Mercedes Benz’in festivalde özel bir etkinliği de olacak mı?
Bu yıl, dünyanın en iyi orkestralarından biri kabul edilen Budapeşte Festival Orkestrası ve usta piyanist Francesco Piemontesi, Mercedes-Benz’in katkılarıyla müzikseverlerle buluşuyor. Budapeşte Festival Orkestrası’nın etkileyici performansı ve Francesco Piemontesi’nin özgün yorumlarıyla Johannes Brahms’ın eserlerinin dinleyicilerden tam not alacağına inanıyorum. Günümüzün en vizyoner şeflerinden Iván Fischer’ın yönetimindeki konser, özellikle klasik müzik tutkunlarına unutulmaz bir deneyim yaşatacak.
Ayrıca festivalin yıllardır büyük bir beğeniyle takip edilen ve İstanbul’un parklarını müzikle buluşturan Hafta Sonu Klasikleri, bu yıl da Mercedes-Benz’in sponsorluğunda gerçekleşecek. Bu kapsamda Hollandalı acapella korosu MAZE Voices Fenerbahçe Parkı’nda, klasik müziği cazla buluşturan The Preda Brothers ve Avusturyalı şan-piyano ikilisi Mina Mas Yıldız Parkı’nda sahne alacak.

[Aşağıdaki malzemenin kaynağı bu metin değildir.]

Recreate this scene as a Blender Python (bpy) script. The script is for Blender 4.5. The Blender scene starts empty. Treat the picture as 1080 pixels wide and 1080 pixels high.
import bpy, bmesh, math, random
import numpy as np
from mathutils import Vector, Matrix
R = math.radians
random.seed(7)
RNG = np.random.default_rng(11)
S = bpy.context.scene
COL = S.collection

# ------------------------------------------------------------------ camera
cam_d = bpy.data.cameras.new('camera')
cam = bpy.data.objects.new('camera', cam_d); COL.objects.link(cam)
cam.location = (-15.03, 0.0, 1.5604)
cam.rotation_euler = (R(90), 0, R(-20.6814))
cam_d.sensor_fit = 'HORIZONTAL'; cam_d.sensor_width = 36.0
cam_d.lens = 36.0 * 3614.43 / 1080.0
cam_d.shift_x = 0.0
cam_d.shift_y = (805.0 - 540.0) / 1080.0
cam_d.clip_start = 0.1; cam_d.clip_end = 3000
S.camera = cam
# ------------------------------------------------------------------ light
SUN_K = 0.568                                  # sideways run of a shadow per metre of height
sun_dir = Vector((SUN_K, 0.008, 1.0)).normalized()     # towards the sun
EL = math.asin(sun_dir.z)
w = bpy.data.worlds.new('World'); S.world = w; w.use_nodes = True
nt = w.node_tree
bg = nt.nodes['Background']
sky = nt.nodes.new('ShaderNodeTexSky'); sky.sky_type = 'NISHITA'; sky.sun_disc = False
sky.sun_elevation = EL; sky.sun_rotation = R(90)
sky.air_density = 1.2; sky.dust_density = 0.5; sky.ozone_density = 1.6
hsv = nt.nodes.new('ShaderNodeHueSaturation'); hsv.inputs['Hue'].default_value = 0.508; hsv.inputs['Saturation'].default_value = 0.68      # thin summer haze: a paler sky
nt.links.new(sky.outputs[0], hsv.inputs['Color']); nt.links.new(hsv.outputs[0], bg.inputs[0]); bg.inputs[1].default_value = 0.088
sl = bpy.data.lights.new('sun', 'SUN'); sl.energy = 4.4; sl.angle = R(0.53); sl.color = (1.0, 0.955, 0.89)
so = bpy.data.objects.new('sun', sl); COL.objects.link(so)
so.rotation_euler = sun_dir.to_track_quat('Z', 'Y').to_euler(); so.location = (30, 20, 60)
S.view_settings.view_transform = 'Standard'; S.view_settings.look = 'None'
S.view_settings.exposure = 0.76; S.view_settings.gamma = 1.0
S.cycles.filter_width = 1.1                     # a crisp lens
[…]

Sizin müzikle aranız nasıl?
Klasikten caza çok geniş bir yelpazede bir dinleyici olduğumu söyleyebilirim. Farklı müzik türlerinde keşfe çıkmayı ve yeni seslerin peşinden gitmeyi de severim. Müziğin ruhu besleyen ve ruh halini olumlu yönde etkileyen bir güç olduğuna inanıyorum. Aynı zamanda zihni açan ve içsel bir denge yaratan yönü de var. Müziğin hem insanların hayatlarında önemli bir rol oynadığına ve hem de kültürel deneyimimizi zenginleştirdiğine inanıyorum. Bu nedenle, müziğin hayatımın vazgeçilmez bir parçası olduğunu söyleyebilirim.